Friday, June 6, 2014

Late Summer Musings (First in the Series of Summer Essays)

The afternoon light has grown decidedly different once again, penetrating these woods at a slightly different angle from mere days ago. It dances on the low pine branches earlier now, and bathes the low-hanging leaves of the witch hazel as it sinks behind the taller trees.

The cricket’s music has replaced that of the wood and hermit thrushes that never stay much beyond the end of July, and owls are dominating the night woods again. They regaled me one night last week with a full-blown hooted conversation that went on for several minutes until the participants decided to move deeper into the shadows where I couldn’t hear them anymore. I lay awake awhile listening, but all I heard was a dog barking.

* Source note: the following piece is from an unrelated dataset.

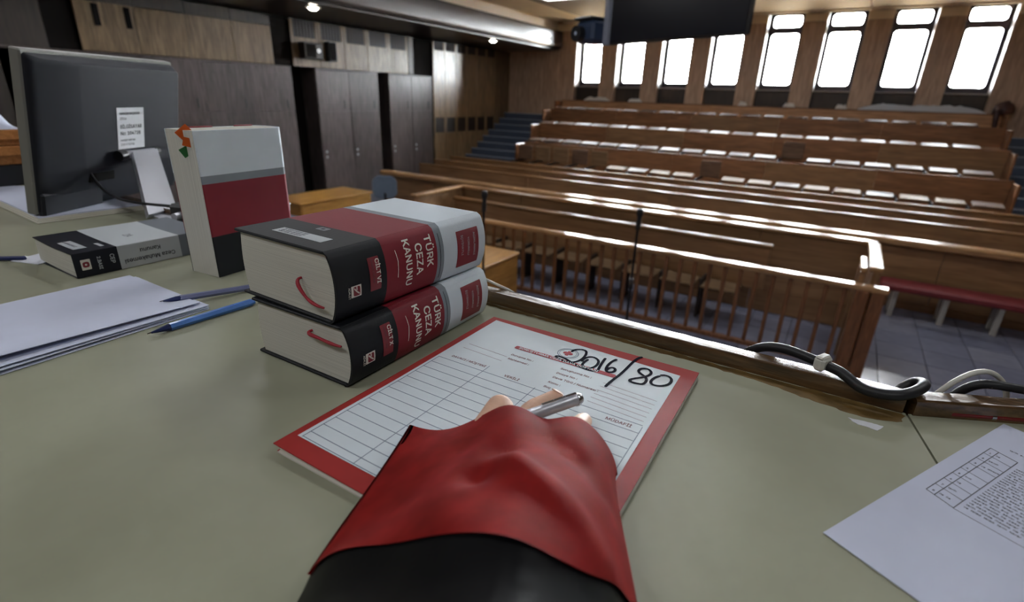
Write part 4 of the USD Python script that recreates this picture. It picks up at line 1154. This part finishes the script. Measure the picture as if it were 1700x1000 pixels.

I have always enjoyed the sound of a dog barking from a distance at night. I am somehow comforted while going to sleep knowing that someone’s faithful pet is out there alert to the sounds and smells and also to any danger that might be lurking. That same alertness is to be found in another creature as well, and one that most people would least expect.

Several years ago, I was sitting in front of the fire with a book when I heard crows cawing close by. That’s a common sound here, so I paid it no mind. After a few more minutes, though, I realized that their cries had intensified and that other crows had joined in the chorus. Their cawing was now at a higher pitch and more frantic, so I got up to look outside. I reached the window just in time to see a large fisher run across the yard under some trees not 40 feet from my front door. It scooted across the rock wall that divides my property from my neighbor’s and disappeared into the woods.

I noticed then that the crows had stopped and had flown away, and I realized that they had been tracking that fisher on its way through the woods. In a very real way, those crows had assumed the role of sentinels, their uncharacteristically high-pitched cawing their way of sounding the alarm that an intruder was lurking.

I had the same experience again just a few weeks ago, but this time, a coyote skulked through in exactly the same spot the fisher had. Like the fisher, it had disturbed the crows’ peace, and they were once again frantic to let someone know. A bit of research revealed that crows actually band together to intimidate intruders, which was surely what these crows had been doing as well.

And so it goes in these Lyman woods, not that far from the beaten paths that lead to busier places. Each day brings new wonders, new sounds, new smells, new simple truths to learn, and all that is asked of me is that I be cognizant and open to it, not judging, but simply accepting a way of life that was here before I was.

Today, one of my cats scurried off into the low brush and made quite a noise in the process. She’d disturbed something, so I went off to see what it was. Through the low branches, a small flock of turkey hens were making their way toward the deeper woods. I watched them for a moment, and like my cat, gave them wide berth and headed home.

Tonight, I’ll listen again for owls. Raccoons will most likely visit the back porch and leave their muddy paw prints across the picnic table. And maybe, with any luck, that dog will bark in the distance, letting me know that all is well in these dark and wondrous woods.